从函数模板错误返回修改后的值

Question

My code is something like this:

   // ... code

   template <int i>
   int modifyparameter()
   {
     i = i++;
     return i;
   }

   // ... some more code

   int main()
   {
        int answer = modifyparameter<5>();
        cout << answer; //expecting 6
   }

But I am getting errors. What have I done wrong?

Answer 1

i is the name of an int value , and you cannot modify values. You probably want one of these:

template <typename Number>
Number functional(Number x)
{
    return x + 1;
}

template <typename Number>
Number& side_effect(Number& x)
{
    return ++x;
}

Answer 2

i is not an lvalue , so i++ is illegal.

14.1/5 says.

A non-type non-reference template-parameter is not an lvalue. It shall not be assigned to or in any other way have its value changed.

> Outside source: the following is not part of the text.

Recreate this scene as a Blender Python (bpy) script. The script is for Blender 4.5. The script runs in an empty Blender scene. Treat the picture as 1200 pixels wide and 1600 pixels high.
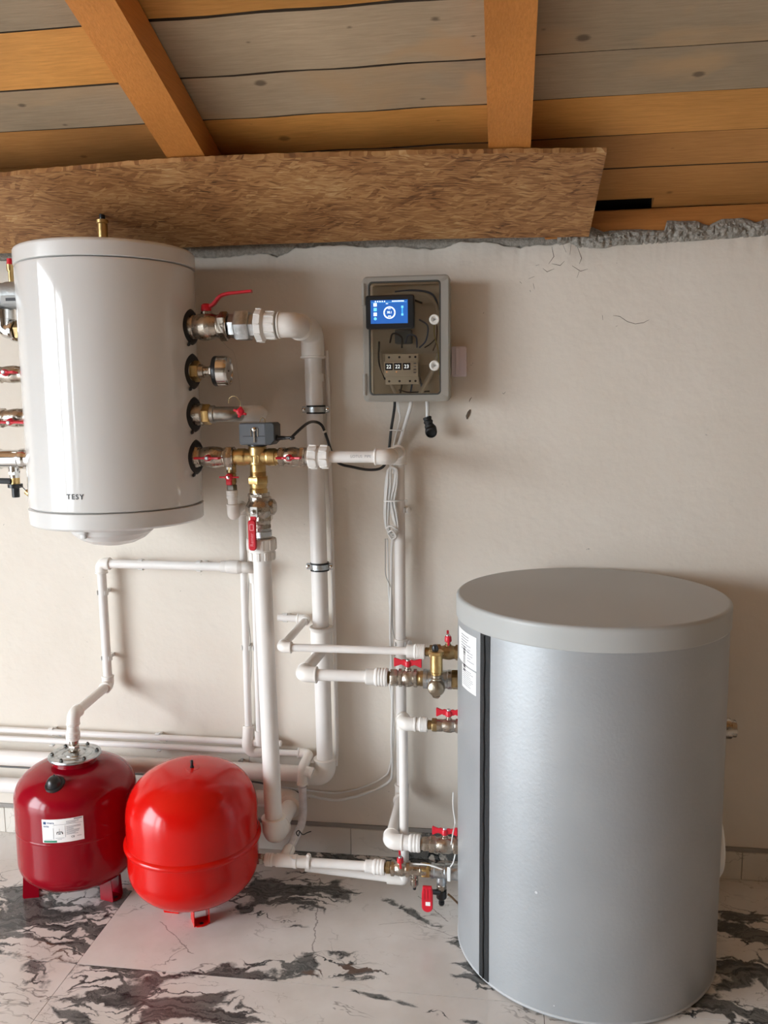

Post-increment operator ( ++ ) requires an lvalue as an operand.

Answer 3

Try:

template <int i>
int modifyparameter()
{
  int copy_of_i = i;
  copy_of_i++;
  return copy_of_i;
}

There's nothing you can do to modify i itself, template parameters are compile-time constants. However, you could make it act as if I was being modified by using a variable with static lifetime:

template <int i>
int modifyparameter()
{
  static int copy_of_i = i;
  copy_of_i++;
  return copy_of_i;
}

Answer 4

While it's not asked for, this seems to cry out for a compile-time solution:

template< int I >
struct increment { static const int result = I+1; };

std::cout << increment<41>::result << '\n';

That struct is what's called a meta-function. Yes, it's a struct, but it's used (at compile-time) like a function: you call it, passing a parameter, and you get back a result. The syntax is hilarious, but that's because nobody actually planned to do this; the possibility was discovered (more or less) by accident.

Doing this at compile-time has the advantage that the result is a compile-time constant and can be used as such:

int my_array[increment<7>::result]; // array of 7+1 ints

Of course, defining an array like this is nonsense. Just as in run-time algorithms, incrementing is usually just one operation of an algorithm that computes something more complex.